Competition in China changes menus in Seattle
Niccol describes his goal as creating “the world’s greatest customer service-slash-customer experience company, no matter where you are in the world.”
That means having to resolve a strategic dilemma in China. Its operations there are growing again, but Niccol has concluded that it cannot reach its potential in that market alone, telling investors there is “intense interest” from more than 20 potential partners.
“We have 8,000 stores, and everybody I talk to believes we should have 20,000 or 30,000... That’s a lot of growth,” he says. But he is looking to retain a “meaningful” stake in a joint venture with a locally knowledgeable group to help it reach China’s smaller cities.

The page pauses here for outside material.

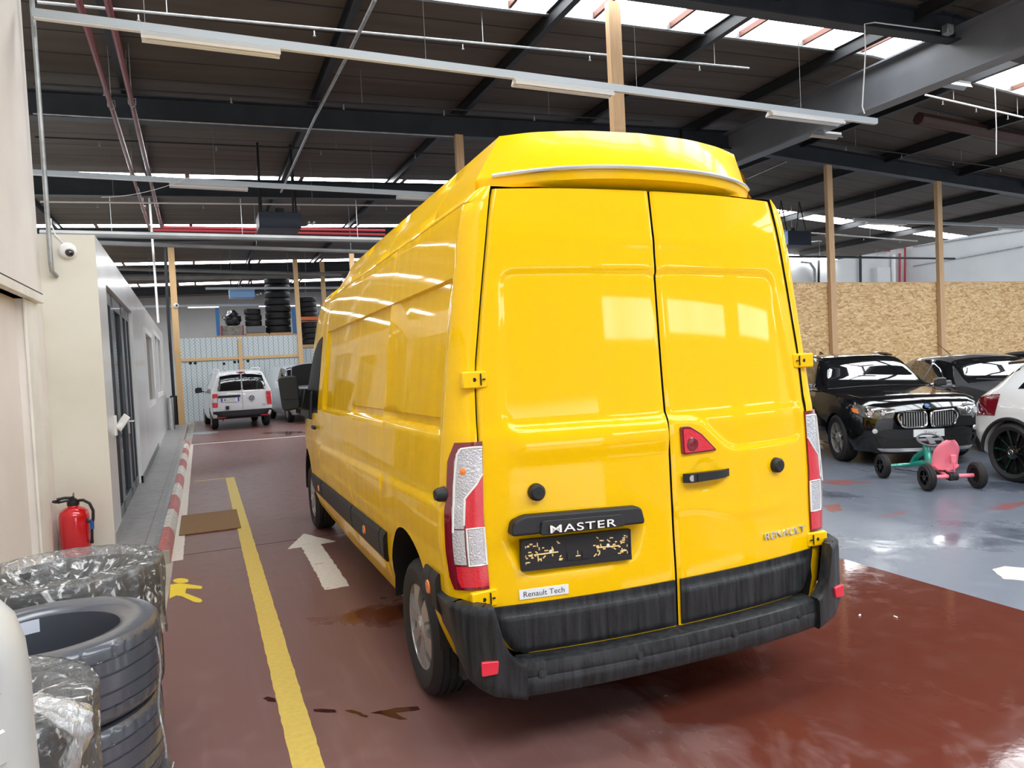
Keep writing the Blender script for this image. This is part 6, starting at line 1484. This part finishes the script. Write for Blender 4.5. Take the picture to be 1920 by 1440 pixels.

The competition with low-priced local rivals such as Luckin and Cotti is only likely to intensify, Niccol says, and he is trying to learn from them while differentiating Starbucks.
“A lot of these competitors right now are only focused on convenience and flavor. We’re going to be able, I think, to out-innovate them on flavor. We can definitely match them on digital. And then we can have a real point of difference on experience,” he says. Where today’s Starbucks menu leans heavily on caramel, vanilla, and chocolate flavors, he sees opportunities to add more banana, coconut, and orange.
Niccol’s own tastes have changed with his career. At Taco Bell, he favored Crunchwraps for lunch. At Chipotle, it was chicken tacos. At Starbucks, lunch is usually one of its bite-sized snacks. On a visit to New York, though, he chooses Sant Ambroeus, an Italian restaurant. When the waiter clears his pasta, Niccol asks for a cappuccino.
“This is market research,” he insists. “I have to drink coffee elsewhere, begrudgingly.”

Notable
- One point of contention with the union has been Starbucks’ new dress code, which limits what baristas can wear under their trademark green aprons.